-- BEGIN Extracted data --

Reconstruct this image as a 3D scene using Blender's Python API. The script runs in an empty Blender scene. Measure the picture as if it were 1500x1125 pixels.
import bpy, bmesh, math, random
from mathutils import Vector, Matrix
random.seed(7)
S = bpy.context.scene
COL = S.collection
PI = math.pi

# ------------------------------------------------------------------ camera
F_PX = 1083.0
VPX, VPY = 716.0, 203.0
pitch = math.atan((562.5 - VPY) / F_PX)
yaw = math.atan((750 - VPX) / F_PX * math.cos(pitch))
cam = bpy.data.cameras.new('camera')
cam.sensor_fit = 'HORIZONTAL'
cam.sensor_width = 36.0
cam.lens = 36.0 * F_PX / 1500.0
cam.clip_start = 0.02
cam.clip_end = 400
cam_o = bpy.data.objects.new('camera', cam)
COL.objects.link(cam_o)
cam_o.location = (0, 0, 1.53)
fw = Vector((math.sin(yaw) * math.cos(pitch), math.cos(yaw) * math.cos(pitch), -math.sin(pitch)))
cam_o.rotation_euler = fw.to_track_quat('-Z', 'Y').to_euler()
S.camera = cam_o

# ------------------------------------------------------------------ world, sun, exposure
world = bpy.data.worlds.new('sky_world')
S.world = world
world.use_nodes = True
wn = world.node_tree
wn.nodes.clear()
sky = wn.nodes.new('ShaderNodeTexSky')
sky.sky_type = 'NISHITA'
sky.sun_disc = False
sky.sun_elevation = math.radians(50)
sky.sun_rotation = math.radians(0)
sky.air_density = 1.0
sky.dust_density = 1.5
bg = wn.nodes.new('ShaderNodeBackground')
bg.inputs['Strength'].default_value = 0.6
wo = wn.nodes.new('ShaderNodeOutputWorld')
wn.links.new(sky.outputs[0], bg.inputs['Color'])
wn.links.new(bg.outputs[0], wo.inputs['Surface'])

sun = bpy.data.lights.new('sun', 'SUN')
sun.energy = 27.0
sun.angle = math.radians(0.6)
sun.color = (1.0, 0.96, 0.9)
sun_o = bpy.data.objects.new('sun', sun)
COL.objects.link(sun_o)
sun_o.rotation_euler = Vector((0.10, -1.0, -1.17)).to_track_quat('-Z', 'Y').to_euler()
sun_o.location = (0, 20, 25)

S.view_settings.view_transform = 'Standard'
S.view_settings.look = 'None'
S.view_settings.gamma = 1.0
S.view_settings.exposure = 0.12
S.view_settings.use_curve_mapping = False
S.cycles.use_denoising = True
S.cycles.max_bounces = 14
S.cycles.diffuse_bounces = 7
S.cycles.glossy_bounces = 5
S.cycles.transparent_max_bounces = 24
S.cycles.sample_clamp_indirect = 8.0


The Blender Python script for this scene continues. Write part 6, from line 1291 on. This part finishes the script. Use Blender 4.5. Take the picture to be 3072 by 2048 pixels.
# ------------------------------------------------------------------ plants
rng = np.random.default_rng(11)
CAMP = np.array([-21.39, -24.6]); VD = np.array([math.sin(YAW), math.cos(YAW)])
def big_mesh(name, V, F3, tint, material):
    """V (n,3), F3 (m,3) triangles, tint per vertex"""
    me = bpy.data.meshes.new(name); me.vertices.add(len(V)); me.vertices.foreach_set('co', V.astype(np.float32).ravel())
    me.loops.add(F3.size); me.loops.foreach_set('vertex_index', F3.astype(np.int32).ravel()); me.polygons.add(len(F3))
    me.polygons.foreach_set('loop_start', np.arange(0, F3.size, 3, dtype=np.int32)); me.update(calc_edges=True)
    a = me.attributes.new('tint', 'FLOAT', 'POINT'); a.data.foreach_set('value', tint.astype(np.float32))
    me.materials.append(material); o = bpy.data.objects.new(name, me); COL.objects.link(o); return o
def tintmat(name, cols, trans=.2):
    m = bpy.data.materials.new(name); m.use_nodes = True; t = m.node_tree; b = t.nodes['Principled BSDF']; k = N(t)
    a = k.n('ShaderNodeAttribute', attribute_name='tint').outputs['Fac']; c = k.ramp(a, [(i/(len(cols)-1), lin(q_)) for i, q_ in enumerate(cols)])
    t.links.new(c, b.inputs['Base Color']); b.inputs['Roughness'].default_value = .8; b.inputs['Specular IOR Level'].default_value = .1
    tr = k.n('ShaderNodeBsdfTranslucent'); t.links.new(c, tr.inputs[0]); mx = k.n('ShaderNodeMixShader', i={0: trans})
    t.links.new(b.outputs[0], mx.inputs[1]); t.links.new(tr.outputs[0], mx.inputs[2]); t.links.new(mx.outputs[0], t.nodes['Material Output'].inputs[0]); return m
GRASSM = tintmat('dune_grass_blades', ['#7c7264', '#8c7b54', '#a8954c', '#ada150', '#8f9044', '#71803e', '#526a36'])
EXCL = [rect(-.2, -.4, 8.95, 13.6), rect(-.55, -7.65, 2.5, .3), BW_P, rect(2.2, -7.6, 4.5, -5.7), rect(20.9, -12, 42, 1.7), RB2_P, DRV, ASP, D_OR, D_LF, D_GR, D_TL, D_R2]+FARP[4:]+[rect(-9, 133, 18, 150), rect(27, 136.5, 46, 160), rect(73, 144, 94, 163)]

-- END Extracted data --

▶ _What is required_: Find how many lines of the entries contain "script". Respond with the number only.

▶ _Answer for the task_: 2